** start Information shown **
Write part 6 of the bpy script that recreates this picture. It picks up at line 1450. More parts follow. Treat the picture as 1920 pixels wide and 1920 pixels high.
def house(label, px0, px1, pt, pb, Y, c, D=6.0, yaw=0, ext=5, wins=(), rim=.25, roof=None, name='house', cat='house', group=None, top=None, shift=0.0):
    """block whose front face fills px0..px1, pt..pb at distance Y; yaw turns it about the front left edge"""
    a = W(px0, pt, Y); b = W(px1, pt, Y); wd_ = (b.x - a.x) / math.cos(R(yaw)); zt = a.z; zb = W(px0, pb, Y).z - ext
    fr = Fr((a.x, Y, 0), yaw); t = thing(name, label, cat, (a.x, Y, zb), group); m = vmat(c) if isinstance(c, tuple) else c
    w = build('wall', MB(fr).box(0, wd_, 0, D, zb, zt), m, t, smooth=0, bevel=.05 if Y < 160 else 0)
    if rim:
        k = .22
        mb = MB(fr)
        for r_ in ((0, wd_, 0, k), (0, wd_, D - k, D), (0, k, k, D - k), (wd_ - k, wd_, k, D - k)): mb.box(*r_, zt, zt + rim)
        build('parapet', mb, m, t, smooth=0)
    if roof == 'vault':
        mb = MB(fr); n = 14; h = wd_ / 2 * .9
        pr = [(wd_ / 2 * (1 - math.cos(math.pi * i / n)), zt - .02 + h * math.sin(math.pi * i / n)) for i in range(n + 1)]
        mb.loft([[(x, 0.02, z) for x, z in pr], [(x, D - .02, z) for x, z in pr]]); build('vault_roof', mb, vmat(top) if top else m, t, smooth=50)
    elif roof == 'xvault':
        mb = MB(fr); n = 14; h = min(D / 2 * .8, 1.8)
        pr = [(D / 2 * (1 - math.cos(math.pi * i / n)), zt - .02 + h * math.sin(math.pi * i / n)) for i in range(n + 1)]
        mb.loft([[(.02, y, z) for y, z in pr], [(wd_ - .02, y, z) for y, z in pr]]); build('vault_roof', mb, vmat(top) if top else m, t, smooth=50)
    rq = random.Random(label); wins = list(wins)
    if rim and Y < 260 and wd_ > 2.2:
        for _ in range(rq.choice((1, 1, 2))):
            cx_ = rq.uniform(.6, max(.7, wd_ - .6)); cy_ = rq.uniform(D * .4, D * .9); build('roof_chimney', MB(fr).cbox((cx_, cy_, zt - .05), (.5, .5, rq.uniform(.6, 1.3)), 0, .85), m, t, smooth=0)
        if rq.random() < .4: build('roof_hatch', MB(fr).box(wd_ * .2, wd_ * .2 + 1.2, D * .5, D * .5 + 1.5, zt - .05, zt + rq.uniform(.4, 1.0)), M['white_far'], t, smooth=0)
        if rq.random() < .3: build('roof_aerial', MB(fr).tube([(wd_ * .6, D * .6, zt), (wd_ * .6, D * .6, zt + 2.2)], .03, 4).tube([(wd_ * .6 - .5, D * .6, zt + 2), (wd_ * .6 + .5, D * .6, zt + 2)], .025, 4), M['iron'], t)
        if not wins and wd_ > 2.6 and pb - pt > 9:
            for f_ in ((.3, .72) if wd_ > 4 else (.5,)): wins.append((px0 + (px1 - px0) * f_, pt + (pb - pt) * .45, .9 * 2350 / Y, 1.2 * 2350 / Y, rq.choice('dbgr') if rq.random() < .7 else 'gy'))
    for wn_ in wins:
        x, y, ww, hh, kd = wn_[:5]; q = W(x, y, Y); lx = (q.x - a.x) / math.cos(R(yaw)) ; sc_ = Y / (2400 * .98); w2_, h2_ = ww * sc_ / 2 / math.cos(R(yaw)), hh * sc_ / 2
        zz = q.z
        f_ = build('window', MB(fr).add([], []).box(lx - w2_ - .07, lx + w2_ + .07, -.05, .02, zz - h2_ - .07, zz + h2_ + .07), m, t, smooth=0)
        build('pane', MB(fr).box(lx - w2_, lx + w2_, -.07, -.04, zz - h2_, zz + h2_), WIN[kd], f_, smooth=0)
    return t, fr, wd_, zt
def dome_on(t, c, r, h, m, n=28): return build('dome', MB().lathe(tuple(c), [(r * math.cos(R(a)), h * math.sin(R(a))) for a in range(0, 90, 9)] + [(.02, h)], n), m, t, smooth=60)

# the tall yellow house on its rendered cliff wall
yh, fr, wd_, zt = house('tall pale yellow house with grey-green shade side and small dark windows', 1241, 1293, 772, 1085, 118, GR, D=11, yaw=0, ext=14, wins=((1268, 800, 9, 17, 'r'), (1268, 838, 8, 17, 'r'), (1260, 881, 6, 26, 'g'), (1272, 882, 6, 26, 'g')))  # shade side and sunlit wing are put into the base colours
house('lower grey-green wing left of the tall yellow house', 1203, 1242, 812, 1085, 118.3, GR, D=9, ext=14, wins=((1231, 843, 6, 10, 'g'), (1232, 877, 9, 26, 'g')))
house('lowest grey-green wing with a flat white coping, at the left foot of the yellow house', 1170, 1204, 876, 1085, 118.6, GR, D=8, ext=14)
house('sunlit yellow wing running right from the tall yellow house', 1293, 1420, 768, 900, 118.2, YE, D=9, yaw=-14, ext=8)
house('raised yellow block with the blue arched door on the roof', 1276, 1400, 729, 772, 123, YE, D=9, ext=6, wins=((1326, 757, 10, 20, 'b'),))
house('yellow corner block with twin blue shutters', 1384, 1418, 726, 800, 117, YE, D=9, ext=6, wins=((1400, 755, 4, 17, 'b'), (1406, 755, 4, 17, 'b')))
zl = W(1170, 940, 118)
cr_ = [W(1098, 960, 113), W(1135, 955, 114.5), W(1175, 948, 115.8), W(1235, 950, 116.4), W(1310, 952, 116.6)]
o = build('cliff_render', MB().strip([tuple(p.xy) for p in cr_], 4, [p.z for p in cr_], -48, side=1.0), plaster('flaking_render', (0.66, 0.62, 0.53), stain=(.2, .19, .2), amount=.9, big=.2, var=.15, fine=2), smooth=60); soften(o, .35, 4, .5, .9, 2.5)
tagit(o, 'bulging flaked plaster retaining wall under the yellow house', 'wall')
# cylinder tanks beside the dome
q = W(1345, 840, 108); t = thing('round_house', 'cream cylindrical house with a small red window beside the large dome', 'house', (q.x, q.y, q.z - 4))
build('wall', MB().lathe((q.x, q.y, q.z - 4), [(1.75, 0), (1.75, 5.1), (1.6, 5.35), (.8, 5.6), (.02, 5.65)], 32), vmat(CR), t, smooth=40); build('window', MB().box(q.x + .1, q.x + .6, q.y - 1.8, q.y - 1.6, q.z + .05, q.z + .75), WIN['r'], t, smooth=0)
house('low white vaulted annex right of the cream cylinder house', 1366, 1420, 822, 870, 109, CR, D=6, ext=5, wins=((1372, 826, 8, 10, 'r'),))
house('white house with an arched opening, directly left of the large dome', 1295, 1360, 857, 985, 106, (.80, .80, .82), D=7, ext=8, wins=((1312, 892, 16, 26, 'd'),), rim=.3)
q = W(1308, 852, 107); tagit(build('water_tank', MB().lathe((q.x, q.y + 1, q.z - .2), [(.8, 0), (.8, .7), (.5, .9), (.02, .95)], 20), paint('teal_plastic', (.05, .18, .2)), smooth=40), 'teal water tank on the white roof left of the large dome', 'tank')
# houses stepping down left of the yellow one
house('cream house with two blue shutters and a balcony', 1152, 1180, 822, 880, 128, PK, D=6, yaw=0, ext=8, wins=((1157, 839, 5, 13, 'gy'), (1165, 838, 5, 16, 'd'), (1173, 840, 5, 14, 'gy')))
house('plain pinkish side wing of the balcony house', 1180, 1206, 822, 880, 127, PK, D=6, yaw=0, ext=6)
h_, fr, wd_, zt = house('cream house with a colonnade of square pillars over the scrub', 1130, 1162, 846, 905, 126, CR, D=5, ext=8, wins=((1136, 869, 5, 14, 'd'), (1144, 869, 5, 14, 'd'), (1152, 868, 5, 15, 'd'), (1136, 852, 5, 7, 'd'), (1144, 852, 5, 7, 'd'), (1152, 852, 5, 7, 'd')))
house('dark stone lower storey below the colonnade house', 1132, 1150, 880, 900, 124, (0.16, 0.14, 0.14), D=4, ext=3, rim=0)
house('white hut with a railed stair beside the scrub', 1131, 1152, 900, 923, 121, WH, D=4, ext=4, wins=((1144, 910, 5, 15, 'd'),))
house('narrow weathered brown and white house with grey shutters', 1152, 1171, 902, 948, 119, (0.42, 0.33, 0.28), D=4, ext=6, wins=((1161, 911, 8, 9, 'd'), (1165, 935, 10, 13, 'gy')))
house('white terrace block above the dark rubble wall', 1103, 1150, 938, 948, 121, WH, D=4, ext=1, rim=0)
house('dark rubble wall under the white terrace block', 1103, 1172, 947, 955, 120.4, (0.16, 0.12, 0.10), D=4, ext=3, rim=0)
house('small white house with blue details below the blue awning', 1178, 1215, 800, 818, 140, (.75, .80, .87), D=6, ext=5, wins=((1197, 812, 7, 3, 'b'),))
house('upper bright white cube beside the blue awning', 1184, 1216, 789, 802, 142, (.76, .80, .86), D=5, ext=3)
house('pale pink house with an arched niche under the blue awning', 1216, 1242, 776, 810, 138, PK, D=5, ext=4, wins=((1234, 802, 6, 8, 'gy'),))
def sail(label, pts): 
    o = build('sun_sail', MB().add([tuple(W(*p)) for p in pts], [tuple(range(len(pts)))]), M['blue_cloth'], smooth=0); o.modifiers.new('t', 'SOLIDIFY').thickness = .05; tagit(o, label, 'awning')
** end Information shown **
Problem requirements →
Give back, word for word, only the lines above from the line holding "yh, fr, wd_, zt" to the line holding "house('lower grey-green wing", both included.

Answer in full →
yh, fr, wd_, zt = house('tall pale yellow house with grey-green shade side and small dark windows', 1241, 1293, 772, 1085, 118, GR, D=11, yaw=0, ext=14, wins=((1268, 800, 9, 17, 'r'), (1268, 838, 8, 17, 'r'), (1260, 881, 6, 26, 'g'), (1272, 882, 6, 26, 'g')))  # shade side and sunlit wing are put into the base colours
house('lower grey-green wing left of the tall yellow house', 1203, 1242, 812, 1085, 118.3, GR, D=9, ext=14, wins=((1231, 843, 6, 10, 'g'), (1232, 877, 9, 26, 'g')))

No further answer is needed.